→ **WORK TO BE COMPLETED**
Below are records; please set down exactly the lines from the first through the one containing "shrub('green_weed', 'small green".

→ **MATERIAL**
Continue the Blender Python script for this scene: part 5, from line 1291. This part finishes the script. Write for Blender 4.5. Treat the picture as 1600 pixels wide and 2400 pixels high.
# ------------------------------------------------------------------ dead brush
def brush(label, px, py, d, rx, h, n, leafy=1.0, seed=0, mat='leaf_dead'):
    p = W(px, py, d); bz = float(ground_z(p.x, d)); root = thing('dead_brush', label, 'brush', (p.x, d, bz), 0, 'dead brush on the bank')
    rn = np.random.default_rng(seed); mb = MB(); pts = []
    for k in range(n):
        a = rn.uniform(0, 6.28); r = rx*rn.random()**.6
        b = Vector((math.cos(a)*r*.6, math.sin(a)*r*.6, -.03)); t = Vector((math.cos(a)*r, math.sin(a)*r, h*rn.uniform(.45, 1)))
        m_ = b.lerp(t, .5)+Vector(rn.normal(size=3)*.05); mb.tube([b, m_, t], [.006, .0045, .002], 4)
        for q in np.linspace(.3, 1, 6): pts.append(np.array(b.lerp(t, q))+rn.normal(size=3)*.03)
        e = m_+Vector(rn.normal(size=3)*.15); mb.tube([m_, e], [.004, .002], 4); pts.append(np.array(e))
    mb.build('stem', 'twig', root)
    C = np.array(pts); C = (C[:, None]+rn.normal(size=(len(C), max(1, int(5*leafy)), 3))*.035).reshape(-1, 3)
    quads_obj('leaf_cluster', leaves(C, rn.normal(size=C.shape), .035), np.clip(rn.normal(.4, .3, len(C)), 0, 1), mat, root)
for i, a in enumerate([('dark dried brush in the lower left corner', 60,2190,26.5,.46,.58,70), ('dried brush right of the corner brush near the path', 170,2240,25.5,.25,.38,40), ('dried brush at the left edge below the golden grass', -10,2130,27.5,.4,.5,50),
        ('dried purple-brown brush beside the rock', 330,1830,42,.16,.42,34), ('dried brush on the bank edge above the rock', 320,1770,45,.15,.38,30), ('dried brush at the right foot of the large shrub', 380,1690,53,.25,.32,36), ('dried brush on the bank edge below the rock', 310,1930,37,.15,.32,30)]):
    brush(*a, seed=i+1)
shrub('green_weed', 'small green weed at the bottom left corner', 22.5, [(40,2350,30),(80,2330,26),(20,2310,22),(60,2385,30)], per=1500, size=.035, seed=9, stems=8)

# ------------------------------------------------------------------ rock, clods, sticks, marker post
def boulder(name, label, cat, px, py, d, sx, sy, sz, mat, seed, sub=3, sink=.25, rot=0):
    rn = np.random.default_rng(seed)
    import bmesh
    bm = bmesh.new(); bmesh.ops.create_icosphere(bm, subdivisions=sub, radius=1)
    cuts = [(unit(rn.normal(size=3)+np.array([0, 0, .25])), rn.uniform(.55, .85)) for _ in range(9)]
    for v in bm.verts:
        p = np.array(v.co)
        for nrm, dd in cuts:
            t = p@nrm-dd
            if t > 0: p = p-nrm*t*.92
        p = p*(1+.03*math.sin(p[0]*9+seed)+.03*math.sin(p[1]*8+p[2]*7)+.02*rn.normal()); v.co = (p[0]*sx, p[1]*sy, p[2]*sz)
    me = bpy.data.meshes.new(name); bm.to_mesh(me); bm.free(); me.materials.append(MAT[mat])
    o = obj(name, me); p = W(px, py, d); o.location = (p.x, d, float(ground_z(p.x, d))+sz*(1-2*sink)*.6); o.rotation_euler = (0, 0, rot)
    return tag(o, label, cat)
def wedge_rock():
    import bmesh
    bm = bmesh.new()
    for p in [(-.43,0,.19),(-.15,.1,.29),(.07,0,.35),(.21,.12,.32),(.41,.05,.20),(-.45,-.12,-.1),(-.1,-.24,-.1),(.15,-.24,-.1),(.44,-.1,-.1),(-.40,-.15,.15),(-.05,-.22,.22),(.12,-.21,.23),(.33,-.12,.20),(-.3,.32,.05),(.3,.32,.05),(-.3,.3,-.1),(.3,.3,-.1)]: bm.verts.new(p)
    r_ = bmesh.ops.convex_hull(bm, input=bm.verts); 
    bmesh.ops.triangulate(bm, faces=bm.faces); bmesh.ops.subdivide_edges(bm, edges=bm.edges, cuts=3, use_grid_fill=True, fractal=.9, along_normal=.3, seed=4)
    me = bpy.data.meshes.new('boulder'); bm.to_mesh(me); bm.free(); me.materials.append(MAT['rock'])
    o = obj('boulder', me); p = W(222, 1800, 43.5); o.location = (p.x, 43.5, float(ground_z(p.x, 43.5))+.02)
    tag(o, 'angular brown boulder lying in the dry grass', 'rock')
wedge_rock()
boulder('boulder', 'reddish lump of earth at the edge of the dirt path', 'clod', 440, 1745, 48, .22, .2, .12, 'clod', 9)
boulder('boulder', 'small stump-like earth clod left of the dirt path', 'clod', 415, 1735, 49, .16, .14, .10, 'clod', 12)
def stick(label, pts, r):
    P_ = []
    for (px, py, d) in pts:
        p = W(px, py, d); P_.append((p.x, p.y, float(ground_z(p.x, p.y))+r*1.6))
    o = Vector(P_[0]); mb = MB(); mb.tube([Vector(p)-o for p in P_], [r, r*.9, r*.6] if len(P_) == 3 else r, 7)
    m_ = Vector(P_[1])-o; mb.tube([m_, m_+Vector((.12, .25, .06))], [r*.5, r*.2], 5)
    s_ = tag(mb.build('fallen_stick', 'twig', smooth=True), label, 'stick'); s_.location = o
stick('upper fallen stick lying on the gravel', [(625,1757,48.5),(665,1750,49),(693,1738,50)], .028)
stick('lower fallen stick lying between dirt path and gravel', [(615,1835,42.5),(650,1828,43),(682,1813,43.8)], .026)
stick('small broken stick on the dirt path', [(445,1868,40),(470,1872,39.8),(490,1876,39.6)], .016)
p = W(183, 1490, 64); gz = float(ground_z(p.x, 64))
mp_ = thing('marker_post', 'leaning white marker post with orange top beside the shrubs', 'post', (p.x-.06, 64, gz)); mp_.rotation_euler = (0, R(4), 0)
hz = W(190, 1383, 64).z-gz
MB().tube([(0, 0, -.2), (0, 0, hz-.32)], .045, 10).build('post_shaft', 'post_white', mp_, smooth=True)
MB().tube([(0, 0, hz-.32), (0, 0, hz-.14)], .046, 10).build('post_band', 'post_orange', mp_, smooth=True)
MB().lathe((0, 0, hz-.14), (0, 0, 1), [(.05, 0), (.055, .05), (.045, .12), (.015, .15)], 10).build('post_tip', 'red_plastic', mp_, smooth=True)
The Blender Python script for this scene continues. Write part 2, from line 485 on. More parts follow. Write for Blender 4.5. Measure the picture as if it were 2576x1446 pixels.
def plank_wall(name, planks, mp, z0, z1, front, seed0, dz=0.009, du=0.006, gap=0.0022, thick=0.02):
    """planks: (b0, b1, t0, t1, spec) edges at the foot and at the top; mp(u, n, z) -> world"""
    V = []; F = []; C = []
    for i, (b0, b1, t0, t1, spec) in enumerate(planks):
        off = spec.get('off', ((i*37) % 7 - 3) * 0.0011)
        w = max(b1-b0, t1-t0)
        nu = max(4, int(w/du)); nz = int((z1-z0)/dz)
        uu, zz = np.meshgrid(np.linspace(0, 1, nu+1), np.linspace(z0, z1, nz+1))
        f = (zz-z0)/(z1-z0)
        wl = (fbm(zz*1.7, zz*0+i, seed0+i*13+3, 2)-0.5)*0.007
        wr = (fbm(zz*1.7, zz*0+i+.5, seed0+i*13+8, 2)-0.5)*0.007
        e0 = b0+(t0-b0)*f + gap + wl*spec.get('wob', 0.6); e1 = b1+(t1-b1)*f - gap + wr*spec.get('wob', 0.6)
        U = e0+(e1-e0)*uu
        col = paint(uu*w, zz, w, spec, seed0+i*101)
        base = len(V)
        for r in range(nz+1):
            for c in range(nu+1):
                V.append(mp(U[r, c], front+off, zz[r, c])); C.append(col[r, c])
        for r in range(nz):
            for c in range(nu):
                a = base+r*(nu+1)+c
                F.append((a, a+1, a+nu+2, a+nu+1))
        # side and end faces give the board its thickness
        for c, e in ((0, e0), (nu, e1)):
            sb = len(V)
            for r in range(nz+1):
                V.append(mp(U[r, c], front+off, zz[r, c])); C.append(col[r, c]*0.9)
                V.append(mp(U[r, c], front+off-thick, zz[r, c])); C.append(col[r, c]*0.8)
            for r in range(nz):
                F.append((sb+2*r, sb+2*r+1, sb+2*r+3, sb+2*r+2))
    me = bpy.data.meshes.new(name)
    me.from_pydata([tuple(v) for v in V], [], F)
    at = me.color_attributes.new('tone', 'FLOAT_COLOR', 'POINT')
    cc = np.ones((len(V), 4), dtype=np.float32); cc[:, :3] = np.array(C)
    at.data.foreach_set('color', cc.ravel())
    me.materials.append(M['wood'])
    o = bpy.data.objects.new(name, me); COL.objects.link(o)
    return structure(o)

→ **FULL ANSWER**
Continue the Blender Python script for this scene: part 5, from line 1291. This part finishes the script. Write for Blender 4.5. Treat the picture as 1600 pixels wide and 2400 pixels high.
# ------------------------------------------------------------------ dead brush
def brush(label, px, py, d, rx, h, n, leafy=1.0, seed=0, mat='leaf_dead'):
    p = W(px, py, d); bz = float(ground_z(p.x, d)); root = thing('dead_brush', label, 'brush', (p.x, d, bz), 0, 'dead brush on the bank')
    rn = np.random.default_rng(seed); mb = MB(); pts = []
    for k in range(n):
        a = rn.uniform(0, 6.28); r = rx*rn.random()**.6
        b = Vector((math.cos(a)*r*.6, math.sin(a)*r*.6, -.03)); t = Vector((math.cos(a)*r, math.sin(a)*r, h*rn.uniform(.45, 1)))
        m_ = b.lerp(t, .5)+Vector(rn.normal(size=3)*.05); mb.tube([b, m_, t], [.006, .0045, .002], 4)
        for q in np.linspace(.3, 1, 6): pts.append(np.array(b.lerp(t, q))+rn.normal(size=3)*.03)
        e = m_+Vector(rn.normal(size=3)*.15); mb.tube([m_, e], [.004, .002], 4); pts.append(np.array(e))
    mb.build('stem', 'twig', root)
    C = np.array(pts); C = (C[:, None]+rn.normal(size=(len(C), max(1, int(5*leafy)), 3))*.035).reshape(-1, 3)
    quads_obj('leaf_cluster', leaves(C, rn.normal(size=C.shape), .035), np.clip(rn.normal(.4, .3, len(C)), 0, 1), mat, root)
for i, a in enumerate([('dark dried brush in the lower left corner', 60,2190,26.5,.46,.58,70), ('dried brush right of the corner brush near the path', 170,2240,25.5,.25,.38,40), ('dried brush at the left edge below the golden grass', -10,2130,27.5,.4,.5,50),
        ('dried purple-brown brush beside the rock', 330,1830,42,.16,.42,34), ('dried brush on the bank edge above the rock', 320,1770,45,.15,.38,30), ('dried brush at the right foot of the large shrub', 380,1690,53,.25,.32,36), ('dried brush on the bank edge below the rock', 310,1930,37,.15,.32,30)]):
    brush(*a, seed=i+1)
shrub('green_weed', 'small green weed at the bottom left corner', 22.5, [(40,2350,30),(80,2330,26),(20,2310,22),(60,2385,30)], per=1500, size=.035, seed=9, stems=8)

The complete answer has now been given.